We hadden de Moxy uitgekozen voor zijn ligging, vlak tegen het centrum. Het was zeker in orde... maar eigenlijk veel te duur... maar de prijs leek er normaal...

Aan de hand van een weinig gedetailleerd plannetje dat we in het hotel gevonden hadden en wat gegoogle, bekeken we hoe we naar het toeristisch infokantoor moesten wandelen. We wilden alvast een beter kaartje hebben om de route die we er zaterdag zouden gaan doen voor te bereiden... 
Terwijl we even op onze hotelkamer waren geweest, was het gestopt met regenen, wat toch een fijne afwisseling was.
De infopunten die we zochten, leken er niet meer te zijn en het infokantoor vonden we niet. De pijltjes erheen stopten ineens... We besloten er 's avonds nog eens naar te googlen.

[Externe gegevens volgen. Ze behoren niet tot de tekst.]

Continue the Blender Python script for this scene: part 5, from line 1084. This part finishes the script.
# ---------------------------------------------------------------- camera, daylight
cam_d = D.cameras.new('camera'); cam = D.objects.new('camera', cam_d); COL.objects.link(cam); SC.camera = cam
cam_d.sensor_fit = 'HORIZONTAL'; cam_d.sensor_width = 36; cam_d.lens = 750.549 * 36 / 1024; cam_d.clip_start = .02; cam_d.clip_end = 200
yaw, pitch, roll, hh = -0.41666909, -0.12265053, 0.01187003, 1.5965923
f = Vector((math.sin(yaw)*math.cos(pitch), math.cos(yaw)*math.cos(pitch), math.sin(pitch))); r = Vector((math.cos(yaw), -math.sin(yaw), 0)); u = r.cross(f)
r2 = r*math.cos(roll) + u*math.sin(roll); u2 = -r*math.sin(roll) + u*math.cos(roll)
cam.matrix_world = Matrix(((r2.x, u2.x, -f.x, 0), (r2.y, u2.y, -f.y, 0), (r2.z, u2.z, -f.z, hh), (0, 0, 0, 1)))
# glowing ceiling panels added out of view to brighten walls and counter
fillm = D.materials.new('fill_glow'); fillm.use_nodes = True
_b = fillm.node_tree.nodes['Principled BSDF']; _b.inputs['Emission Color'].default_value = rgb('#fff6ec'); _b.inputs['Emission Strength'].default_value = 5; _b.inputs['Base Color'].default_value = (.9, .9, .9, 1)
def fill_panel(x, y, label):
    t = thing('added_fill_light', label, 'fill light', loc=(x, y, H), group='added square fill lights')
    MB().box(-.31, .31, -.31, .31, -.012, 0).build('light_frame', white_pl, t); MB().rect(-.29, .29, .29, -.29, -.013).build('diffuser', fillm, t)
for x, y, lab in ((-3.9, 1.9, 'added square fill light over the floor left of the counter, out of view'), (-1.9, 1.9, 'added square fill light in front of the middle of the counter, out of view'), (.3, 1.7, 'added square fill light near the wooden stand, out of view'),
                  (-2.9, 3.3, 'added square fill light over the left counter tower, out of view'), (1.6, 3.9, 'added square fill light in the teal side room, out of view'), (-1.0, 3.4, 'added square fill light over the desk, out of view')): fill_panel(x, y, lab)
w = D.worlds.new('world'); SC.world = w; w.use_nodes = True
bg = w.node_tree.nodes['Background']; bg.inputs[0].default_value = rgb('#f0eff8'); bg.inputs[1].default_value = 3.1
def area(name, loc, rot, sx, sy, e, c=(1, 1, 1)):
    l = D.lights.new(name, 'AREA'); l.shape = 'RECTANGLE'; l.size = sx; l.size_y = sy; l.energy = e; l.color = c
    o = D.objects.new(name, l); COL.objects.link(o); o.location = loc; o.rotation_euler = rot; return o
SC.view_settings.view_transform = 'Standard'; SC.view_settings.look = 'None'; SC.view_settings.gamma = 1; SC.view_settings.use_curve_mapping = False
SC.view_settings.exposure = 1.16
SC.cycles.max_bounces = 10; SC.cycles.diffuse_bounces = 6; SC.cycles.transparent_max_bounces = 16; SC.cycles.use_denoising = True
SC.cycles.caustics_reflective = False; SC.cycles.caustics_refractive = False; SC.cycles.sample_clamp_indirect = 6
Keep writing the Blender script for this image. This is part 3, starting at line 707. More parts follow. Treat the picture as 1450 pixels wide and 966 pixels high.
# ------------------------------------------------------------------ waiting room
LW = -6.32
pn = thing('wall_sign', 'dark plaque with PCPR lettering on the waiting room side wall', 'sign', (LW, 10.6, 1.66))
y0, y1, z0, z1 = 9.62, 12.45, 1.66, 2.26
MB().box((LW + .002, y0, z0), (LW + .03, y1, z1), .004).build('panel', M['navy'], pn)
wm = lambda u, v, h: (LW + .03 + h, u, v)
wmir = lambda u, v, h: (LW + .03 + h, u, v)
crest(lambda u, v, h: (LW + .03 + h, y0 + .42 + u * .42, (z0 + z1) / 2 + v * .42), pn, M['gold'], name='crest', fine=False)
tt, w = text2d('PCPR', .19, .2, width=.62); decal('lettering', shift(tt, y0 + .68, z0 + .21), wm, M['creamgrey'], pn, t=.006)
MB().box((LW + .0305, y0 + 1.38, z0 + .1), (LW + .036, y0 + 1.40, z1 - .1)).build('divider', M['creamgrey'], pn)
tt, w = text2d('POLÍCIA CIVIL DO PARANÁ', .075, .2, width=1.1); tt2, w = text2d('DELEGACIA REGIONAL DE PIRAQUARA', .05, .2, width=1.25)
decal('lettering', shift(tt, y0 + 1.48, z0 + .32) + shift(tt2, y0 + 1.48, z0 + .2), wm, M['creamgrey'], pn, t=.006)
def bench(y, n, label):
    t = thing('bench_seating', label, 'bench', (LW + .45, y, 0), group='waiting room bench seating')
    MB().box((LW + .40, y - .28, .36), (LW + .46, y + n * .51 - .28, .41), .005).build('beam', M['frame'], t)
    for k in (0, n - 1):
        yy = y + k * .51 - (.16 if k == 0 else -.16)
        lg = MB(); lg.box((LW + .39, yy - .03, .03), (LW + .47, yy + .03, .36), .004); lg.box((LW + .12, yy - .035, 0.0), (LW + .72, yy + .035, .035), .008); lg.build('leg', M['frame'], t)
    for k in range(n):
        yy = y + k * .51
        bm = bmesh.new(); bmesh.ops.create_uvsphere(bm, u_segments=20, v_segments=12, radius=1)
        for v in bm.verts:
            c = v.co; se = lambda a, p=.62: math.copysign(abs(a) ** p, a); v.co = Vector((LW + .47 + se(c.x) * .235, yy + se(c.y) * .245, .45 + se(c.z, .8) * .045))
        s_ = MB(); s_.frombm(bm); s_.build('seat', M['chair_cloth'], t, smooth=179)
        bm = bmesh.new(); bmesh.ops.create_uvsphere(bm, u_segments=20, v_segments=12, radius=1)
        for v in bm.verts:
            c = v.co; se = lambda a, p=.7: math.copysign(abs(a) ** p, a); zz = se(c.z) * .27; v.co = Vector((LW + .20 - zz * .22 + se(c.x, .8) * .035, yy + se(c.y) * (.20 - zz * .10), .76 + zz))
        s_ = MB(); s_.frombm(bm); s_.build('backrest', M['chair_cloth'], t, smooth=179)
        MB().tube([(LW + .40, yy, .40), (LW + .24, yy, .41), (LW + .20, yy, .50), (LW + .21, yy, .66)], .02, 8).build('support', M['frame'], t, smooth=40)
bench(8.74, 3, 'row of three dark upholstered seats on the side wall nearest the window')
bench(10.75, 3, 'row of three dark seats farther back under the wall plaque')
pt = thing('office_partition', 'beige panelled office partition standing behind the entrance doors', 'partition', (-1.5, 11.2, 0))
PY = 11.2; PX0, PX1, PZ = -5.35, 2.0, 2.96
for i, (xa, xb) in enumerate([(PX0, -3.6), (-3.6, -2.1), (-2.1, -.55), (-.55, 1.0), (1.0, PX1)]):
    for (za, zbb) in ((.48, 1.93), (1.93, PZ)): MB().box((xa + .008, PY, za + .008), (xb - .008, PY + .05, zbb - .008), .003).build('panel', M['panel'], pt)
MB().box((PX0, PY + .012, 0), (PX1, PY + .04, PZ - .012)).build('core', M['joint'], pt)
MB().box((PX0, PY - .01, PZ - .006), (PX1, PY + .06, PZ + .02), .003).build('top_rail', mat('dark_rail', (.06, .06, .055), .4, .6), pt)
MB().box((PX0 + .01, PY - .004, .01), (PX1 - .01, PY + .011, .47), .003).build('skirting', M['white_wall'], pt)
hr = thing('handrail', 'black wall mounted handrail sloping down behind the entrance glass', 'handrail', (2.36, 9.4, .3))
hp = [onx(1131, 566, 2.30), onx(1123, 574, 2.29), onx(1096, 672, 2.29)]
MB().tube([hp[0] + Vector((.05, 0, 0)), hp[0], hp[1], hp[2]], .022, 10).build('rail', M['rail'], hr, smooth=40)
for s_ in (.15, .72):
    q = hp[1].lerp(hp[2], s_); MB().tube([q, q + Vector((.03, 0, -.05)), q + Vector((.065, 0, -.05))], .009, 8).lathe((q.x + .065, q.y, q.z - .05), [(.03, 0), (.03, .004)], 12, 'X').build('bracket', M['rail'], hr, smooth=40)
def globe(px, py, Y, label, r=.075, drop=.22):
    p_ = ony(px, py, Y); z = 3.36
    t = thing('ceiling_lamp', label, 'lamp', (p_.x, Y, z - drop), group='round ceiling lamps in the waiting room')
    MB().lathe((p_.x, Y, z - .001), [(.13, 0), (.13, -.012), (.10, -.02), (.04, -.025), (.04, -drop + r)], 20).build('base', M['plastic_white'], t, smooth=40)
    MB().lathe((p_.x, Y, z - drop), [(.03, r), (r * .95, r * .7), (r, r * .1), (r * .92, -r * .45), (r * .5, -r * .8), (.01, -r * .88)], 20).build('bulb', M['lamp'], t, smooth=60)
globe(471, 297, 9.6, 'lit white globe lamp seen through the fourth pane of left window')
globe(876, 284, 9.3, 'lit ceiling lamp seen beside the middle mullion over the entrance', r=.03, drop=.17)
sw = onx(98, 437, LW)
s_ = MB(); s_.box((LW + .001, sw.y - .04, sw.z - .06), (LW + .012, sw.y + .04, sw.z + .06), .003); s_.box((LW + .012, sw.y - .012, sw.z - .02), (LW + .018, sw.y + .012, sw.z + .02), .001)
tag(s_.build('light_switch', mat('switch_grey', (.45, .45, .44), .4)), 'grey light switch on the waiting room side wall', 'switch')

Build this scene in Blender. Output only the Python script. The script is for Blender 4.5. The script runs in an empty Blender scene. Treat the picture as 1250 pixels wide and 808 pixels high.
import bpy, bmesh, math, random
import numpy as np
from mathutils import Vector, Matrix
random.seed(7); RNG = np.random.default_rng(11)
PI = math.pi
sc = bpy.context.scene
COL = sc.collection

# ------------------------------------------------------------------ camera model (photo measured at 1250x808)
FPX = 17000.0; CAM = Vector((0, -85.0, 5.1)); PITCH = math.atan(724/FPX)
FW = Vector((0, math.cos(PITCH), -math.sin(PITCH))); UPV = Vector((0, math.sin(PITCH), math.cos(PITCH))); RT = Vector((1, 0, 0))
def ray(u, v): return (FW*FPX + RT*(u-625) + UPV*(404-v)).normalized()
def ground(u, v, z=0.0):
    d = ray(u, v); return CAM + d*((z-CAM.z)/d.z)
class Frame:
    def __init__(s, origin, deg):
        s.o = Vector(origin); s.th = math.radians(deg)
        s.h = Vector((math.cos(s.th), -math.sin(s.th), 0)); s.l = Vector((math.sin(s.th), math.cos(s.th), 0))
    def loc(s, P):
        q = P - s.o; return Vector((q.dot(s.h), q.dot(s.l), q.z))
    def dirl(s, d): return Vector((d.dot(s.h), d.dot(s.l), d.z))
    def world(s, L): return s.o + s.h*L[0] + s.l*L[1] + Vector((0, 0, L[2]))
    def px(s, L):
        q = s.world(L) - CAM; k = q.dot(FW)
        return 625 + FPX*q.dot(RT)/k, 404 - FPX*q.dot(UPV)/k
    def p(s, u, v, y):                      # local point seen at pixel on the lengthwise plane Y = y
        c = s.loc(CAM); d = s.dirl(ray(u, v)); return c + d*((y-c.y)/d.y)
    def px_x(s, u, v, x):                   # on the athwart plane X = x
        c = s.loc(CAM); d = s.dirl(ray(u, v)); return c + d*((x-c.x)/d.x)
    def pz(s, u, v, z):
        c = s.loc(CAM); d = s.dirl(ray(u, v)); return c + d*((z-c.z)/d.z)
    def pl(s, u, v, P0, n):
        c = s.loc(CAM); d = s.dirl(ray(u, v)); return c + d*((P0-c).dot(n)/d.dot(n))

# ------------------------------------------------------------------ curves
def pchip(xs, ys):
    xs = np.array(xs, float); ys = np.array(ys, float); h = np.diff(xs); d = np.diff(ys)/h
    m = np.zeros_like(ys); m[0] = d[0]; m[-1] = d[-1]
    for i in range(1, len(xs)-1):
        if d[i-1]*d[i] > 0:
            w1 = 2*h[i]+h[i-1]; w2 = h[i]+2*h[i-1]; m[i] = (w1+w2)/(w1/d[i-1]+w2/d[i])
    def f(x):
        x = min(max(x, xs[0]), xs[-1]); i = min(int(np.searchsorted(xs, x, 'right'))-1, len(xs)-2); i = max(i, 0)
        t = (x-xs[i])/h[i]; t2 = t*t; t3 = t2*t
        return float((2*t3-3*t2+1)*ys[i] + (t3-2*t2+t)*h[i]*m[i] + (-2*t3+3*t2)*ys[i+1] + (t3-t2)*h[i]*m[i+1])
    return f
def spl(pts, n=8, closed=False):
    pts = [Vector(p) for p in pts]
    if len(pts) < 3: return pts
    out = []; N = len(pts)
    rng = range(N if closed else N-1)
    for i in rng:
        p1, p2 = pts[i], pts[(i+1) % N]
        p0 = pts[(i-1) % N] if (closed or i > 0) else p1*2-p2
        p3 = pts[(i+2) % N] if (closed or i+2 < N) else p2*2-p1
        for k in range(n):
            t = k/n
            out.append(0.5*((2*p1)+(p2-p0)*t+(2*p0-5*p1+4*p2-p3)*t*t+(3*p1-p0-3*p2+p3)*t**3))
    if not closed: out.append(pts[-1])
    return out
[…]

Johan had twee adresjes van platenzaken doorgekregen en Ine wilde nog één bepaalde winkel bezoeken. Alle drie lagen in "Stokes Croft", een straat en (officieuze) wijk vlak buiten het centrum van Bristol. 

Bij het binnenstappen van het gebied leek het ons dat er een hippe, beetje vrijgevochten en alternatieve wijk ons te wachten stond. Dat is het zeker ook geweest, maar dat zal al enkele jaren geleden zijn geweest... Er was veel leegstand, er liepen veel zwervers en het zag er allemaal maar wat armtierig uit.

Ine vond niks in de winkel waarheen ze wou. Johan had nog meer pech want de platenzaakjes waren er gewoonweg niet meer.
We konden wel verschillende mooie street art-muren zien tijdens ons bezoek in Stokes Croft. Ook "The Mild Mild West" van de mysterieuze street art-kunstenaar Banksy miste onze aandacht niet. Banksy zou, zo denkt men, afkomstig zijn van Bristol.

We dronken een koffietje en liepen daarna terug naar het oude centrum van Bristol. We wilden er gaan eten. We hadden niet meteen geluk. We hadden immers niet gereserveerd en het was vrijdagavond... en aangezien de pubs vroeg sluiten, gaan de Britten best vroeg uiteten... dan kunnen ze het meeste uit hun avondje uit halen... lees: erg veel drinken...
We vonden uiteindelijk een plekje in een Indisch restaurant... waar we overheerlijk aten!